Short task: All of the material below is to be returned exactly.

----- Raw data

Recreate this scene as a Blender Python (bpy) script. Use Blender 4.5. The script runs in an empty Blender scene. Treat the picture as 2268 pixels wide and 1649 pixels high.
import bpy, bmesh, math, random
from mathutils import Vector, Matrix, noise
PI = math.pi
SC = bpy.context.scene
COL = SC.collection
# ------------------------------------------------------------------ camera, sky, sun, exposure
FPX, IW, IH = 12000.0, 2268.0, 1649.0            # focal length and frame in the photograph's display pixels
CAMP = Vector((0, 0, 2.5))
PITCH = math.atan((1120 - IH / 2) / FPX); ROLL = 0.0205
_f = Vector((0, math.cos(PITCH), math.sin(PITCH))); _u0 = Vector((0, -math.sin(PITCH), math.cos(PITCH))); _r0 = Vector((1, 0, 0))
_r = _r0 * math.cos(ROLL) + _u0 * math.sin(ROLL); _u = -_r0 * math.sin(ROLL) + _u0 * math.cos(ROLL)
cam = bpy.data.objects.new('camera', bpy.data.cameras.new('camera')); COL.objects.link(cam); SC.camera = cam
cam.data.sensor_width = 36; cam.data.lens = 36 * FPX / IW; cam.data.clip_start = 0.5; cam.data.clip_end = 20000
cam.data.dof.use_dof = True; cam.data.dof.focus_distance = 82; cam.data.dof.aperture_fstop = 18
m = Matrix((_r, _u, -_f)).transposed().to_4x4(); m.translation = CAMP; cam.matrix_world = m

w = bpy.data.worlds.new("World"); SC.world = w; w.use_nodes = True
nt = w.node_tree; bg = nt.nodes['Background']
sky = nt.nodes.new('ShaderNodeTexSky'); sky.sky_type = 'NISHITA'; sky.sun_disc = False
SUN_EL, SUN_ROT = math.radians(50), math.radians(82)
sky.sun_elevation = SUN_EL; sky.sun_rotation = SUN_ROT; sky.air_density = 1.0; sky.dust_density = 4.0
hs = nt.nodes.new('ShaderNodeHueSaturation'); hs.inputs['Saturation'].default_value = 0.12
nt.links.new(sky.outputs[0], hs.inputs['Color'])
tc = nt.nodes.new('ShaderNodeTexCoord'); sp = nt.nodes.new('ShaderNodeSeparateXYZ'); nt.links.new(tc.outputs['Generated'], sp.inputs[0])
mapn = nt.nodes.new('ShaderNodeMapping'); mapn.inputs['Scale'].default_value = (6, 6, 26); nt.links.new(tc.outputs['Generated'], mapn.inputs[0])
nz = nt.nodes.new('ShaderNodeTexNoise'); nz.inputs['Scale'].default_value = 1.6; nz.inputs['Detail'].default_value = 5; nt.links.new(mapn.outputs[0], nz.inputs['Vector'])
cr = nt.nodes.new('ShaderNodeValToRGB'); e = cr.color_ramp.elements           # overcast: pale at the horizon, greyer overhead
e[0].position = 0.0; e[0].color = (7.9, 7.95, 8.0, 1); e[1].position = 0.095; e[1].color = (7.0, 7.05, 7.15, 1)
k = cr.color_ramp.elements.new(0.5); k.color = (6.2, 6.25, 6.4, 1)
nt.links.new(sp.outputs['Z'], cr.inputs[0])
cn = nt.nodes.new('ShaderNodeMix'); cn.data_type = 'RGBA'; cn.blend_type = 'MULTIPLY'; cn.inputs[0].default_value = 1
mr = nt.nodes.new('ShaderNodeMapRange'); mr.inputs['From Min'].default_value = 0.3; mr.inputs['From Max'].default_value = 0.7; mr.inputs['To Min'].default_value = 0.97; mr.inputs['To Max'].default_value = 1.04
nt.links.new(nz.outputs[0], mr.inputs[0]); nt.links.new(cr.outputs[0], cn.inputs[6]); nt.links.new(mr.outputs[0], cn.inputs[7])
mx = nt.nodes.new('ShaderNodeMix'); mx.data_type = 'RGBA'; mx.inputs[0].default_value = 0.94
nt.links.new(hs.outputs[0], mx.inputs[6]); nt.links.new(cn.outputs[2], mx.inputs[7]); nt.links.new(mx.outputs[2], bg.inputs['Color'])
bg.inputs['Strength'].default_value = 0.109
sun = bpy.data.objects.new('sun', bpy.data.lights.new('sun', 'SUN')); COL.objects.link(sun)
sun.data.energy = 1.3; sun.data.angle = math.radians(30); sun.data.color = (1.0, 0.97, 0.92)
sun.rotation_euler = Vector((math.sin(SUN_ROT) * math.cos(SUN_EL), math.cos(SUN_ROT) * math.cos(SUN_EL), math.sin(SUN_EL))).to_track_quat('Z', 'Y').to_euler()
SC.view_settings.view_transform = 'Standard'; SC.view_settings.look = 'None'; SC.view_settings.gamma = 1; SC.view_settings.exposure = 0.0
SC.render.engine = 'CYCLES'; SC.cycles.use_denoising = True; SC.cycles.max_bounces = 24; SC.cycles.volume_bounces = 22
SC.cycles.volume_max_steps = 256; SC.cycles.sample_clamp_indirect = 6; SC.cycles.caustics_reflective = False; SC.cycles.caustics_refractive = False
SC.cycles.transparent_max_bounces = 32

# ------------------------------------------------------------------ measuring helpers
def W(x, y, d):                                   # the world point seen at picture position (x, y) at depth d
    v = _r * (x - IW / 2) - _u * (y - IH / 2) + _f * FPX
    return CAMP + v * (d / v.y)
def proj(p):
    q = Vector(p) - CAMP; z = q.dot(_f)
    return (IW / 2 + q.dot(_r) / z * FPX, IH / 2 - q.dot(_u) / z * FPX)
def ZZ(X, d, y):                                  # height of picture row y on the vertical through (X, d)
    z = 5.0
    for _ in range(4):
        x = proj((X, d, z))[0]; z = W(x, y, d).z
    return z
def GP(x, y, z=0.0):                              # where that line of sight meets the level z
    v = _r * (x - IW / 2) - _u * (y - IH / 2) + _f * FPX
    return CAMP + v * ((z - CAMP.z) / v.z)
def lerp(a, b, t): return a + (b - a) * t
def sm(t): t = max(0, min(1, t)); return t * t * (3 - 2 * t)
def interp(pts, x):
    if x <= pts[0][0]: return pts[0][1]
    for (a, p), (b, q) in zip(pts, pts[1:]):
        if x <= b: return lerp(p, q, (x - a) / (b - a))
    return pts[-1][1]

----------

Answer to the task:
Recreate this scene as a Blender Python (bpy) script. Use Blender 4.5. The script runs in an empty Blender scene. Treat the picture as 2268 pixels wide and 1649 pixels high.
import bpy, bmesh, math, random
from mathutils import Vector, Matrix, noise
PI = math.pi
SC = bpy.context.scene
COL = SC.collection
# ------------------------------------------------------------------ camera, sky, sun, exposure
FPX, IW, IH = 12000.0, 2268.0, 1649.0            # focal length and frame in the photograph's display pixels
CAMP = Vector((0, 0, 2.5))
PITCH = math.atan((1120 - IH / 2) / FPX); ROLL = 0.0205
_f = Vector((0, math.cos(PITCH), math.sin(PITCH))); _u0 = Vector((0, -math.sin(PITCH), math.cos(PITCH))); _r0 = Vector((1, 0, 0))
_r = _r0 * math.cos(ROLL) + _u0 * math.sin(ROLL); _u = -_r0 * math.sin(ROLL) + _u0 * math.cos(ROLL)
cam = bpy.data.objects.new('camera', bpy.data.cameras.new('camera')); COL.objects.link(cam); SC.camera = cam
cam.data.sensor_width = 36; cam.data.lens = 36 * FPX / IW; cam.data.clip_start = 0.5; cam.data.clip_end = 20000
cam.data.dof.use_dof = True; cam.data.dof.focus_distance = 82; cam.data.dof.aperture_fstop = 18
m = Matrix((_r, _u, -_f)).transposed().to_4x4(); m.translation = CAMP; cam.matrix_world = m

w = bpy.data.worlds.new("World"); SC.world = w; w.use_nodes = True
nt = w.node_tree; bg = nt.nodes['Background']
sky = nt.nodes.new('ShaderNodeTexSky'); sky.sky_type = 'NISHITA'; sky.sun_disc = False
SUN_EL, SUN_ROT = math.radians(50), math.radians(82)
sky.sun_elevation = SUN_EL; sky.sun_rotation = SUN_ROT; sky.air_density = 1.0; sky.dust_density = 4.0
hs = nt.nodes.new('ShaderNodeHueSaturation'); hs.inputs['Saturation'].default_value = 0.12
nt.links.new(sky.outputs[0], hs.inputs['Color'])
tc = nt.nodes.new('ShaderNodeTexCoord'); sp = nt.nodes.new('ShaderNodeSeparateXYZ'); nt.links.new(tc.outputs['Generated'], sp.inputs[0])
mapn = nt.nodes.new('ShaderNodeMapping'); mapn.inputs['Scale'].default_value = (6, 6, 26); nt.links.new(tc.outputs['Generated'], mapn.inputs[0])
nz = nt.nodes.new('ShaderNodeTexNoise'); nz.inputs['Scale'].default_value = 1.6; nz.inputs['Detail'].default_value = 5; nt.links.new(mapn.outputs[0], nz.inputs['Vector'])
cr = nt.nodes.new('ShaderNodeValToRGB'); e = cr.color_ramp.elements           # overcast: pale at the horizon, greyer overhead
e[0].position = 0.0; e[0].color = (7.9, 7.95, 8.0, 1); e[1].position = 0.095; e[1].color = (7.0, 7.05, 7.15, 1)
k = cr.color_ramp.elements.new(0.5); k.color = (6.2, 6.25, 6.4, 1)
nt.links.new(sp.outputs['Z'], cr.inputs[0])
cn = nt.nodes.new('ShaderNodeMix'); cn.data_type = 'RGBA'; cn.blend_type = 'MULTIPLY'; cn.inputs[0].default_value = 1
mr = nt.nodes.new('ShaderNodeMapRange'); mr.inputs['From Min'].default_value = 0.3; mr.inputs['From Max'].default_value = 0.7; mr.inputs['To Min'].default_value = 0.97; mr.inputs['To Max'].default_value = 1.04
nt.links.new(nz.outputs[0], mr.inputs[0]); nt.links.new(cr.outputs[0], cn.inputs[6]); nt.links.new(mr.outputs[0], cn.inputs[7])
mx = nt.nodes.new('ShaderNodeMix'); mx.data_type = 'RGBA'; mx.inputs[0].default_value = 0.94
nt.links.new(hs.outputs[0], mx.inputs[6]); nt.links.new(cn.outputs[2], mx.inputs[7]); nt.links.new(mx.outputs[2], bg.inputs['Color'])
bg.inputs['Strength'].default_value = 0.109
sun = bpy.data.objects.new('sun', bpy.data.lights.new('sun', 'SUN')); COL.objects.link(sun)
sun.data.energy = 1.3; sun.data.angle = math.radians(30); sun.data.color = (1.0, 0.97, 0.92)
sun.rotation_euler = Vector((math.sin(SUN_ROT) * math.cos(SUN_EL), math.cos(SUN_ROT) * math.cos(SUN_EL), math.sin(SUN_EL))).to_track_quat('Z', 'Y').to_euler()
SC.view_settings.view_transform = 'Standard'; SC.view_settings.look = 'None'; SC.view_settings.gamma = 1; SC.view_settings.exposure = 0.0
SC.render.engine = 'CYCLES'; SC.cycles.use_denoising = True; SC.cycles.max_bounces = 24; SC.cycles.volume_bounces = 22
SC.cycles.volume_max_steps = 256; SC.cycles.sample_clamp_indirect = 6; SC.cycles.caustics_reflective = False; SC.cycles.caustics_refractive = False
SC.cycles.transparent_max_bounces = 32

# ------------------------------------------------------------------ measuring helpers
def W(x, y, d):                                   # the world point seen at picture position (x, y) at depth d
    v = _r * (x - IW / 2) - _u * (y - IH / 2) + _f * FPX
    return CAMP + v * (d / v.y)
def proj(p):
    q = Vector(p) - CAMP; z = q.dot(_f)
    return (IW / 2 + q.dot(_r) / z * FPX, IH / 2 - q.dot(_u) / z * FPX)
def ZZ(X, d, y):                                  # height of picture row y on the vertical through (X, d)
    z = 5.0
    for _ in range(4):
        x = proj((X, d, z))[0]; z = W(x, y, d).z
    return z
def GP(x, y, z=0.0):                              # where that line of sight meets the level z
    v = _r * (x - IW / 2) - _u * (y - IH / 2) + _f * FPX
    return CAMP + v * ((z - CAMP.z) / v.z)
def lerp(a, b, t): return a + (b - a) * t
def sm(t): t = max(0, min(1, t)); return t * t * (3 - 2 * t)
def interp(pts, x):
    if x <= pts[0][0]: return pts[0][1]
    for (a, p), (b, q) in zip(pts, pts[1:]):
        if x <= b: return lerp(p, q, (x - a) / (b - a))
    return pts[-1][1]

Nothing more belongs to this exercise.